Día de dar las gracias en Cuba

Verónica Vega

Cuarto oscuro por Guray Voltaire

HAVANA TIMES – El jueves 22 de noviembre me despertó una llamada de mi tía residente en Miami.

“Hoy es Día de Acción de Gracias”,  me dijo. Pensé en la meditación colectiva programada para  esa tarde en el parque de G y 23, en el Vedado. ¿Casualidad, causalidad? Quién sabe.

Queríamos una acción no solo pacífica, sino de bondad. Sentarnos e irradiar pensamientos de paz, incluso aquellos que no tienen un entrenamiento en prácticas milenarias de autorestricción para acceder a experiencias extrasensoriales. Intentar sumergirse en el mundo interior y ser testigo pasivo del tráfico de pensamientos.

Pensar en una Cuba sin tristezas, exclusiones o confrontaciones. En un mundo sin guerras, sin fronteras políticas. Recordar que todos provenimos del mismo misterio y a ese misterio retornaremos, seamos pobres o ricos, de la izquierda o de la derecha, creyentes o ateos.

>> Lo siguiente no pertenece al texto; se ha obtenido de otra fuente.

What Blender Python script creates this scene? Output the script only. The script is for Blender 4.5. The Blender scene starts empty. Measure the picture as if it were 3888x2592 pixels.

Sabíamos que el evento podía ser intervenido por la Seguridad del Estado. Decidimos que responderíamos con cordialidad, en cualquier caso; que abandonaríamos pacíficamente el lugar si nos lo pedían (o incluso exigían).

Al mediodía, cerca de mi edificio, vi a dos hombres, y reconocí al agente que entrevistó a mi esposo en agosto. Era obvio que no nos dejarían llegar a la cita, que el lugar ya estaría sitiado. Llamé a Amaury Pacheco, a Yanelis Núñez, y sus móviles timbraban hasta que salía la voz computarizada: “El número marcado no responde…”

Me parecía sensato desistir. Mi esposo consideraba justo intentar llegar, aunque fuera un acto simbólico.

Después de muchas dudas, me decidí a acompañarlo, porque, ¿cómo sería la detención? ¿Y si era violenta? ¿Cómo la afrontaría completamente solo?  No es fácil confiar en quienes, injusta y equívocamente nos catalogan de enemigos.

Al salir del edificio, ya los agentes no estaban ahí. Cuando llegamos a un recodo, una patrulla frenó de pronto frente a nosotros y tres policías se abalanzaron, pidiéndonos identificación.

Por primera vez tuve que entregar mi teléfono, montar en un carro policial, experimentar el proceso aplicado a quienes infringen la ley,  con dos diferencias sustanciales: no habíamos infringido la ley y los policías fueron muy amables.

Mientras el auto se movía entre vecinos y curiosos, no sentía vergüenza y mucho menos culpa, pero sí angustia: el dulce tema de Enya que elegí como tono de mi móvil, (ahora inaccesible en la parte delantera del carro), se repetía, se repetía, se repetía.

Alguien se preocupaba por nosotros. No podíamos responder, y tampoco, ya ubicados en la unidad de Guanabacoa, se me permitió llamar a mi hijo.

Después de la revisión minuciosa (mis pertenencias confinadas en un bolso con un número), del humillante registro corporal, nos confinaron en celdas separadas.

Lo peor no era la estrechez, la fealdad del sitio, el irrespirable olor que expedía el retrete, la inhibición al usarlo porque era visible desde el pasillo. Lo peor no era el ruido fijo y enloquecedor de un extractor de aire (para mí que padezco de hiperacusia).

Lo peor era el pensamiento de que no podía salir de allí, hasta que una voluntad política ajena a mi cuerpo, a mi conciencia, a mis sentimientos, dictaminara mi derecho a regresar al mundo; mi derecho a caminar por las calles, montarme en un ómnibus, llegar a mi casa y abrazar a mi hijo; mi derecho a existir entre los objetos, los sonidos, los seres que constituyen una extensión de mi identidad.

Lo mejor fue la preocupación del guardia que apagó el extractor de aire, que me permitió permanecer en la oficina, del que se ofreció a llevarme al policlínico si se prolongaba el ataque de asma.

Lo mejor fue no sentir nada personal contra los que consideran su trabajo someterme a circunstancias nocivas para el cuerpo y para el alma.

Entender que la existencia es mucho más compleja que una confrontación temporal, la falsa polarización de visiones sociales, cívicas, políticas.

Sentir que todos: yo, los otros presos, los guardias, el agente de la Seguridad que después de cinco tormentosas horas vino a autorizar nuestra liberación, estamos atrapados en frágiles recipientes de dolor e incertidumbre, buscando, tanteando, soñando versiones diferentes de la felicidad.

Reafirmar que provenimos del mismo misterio y a ese misterio retornaremos, dejando atrás los uniformes,  las lealtades, los odios,  y esta sufrida porción de tierra compartida que llamamos Patria.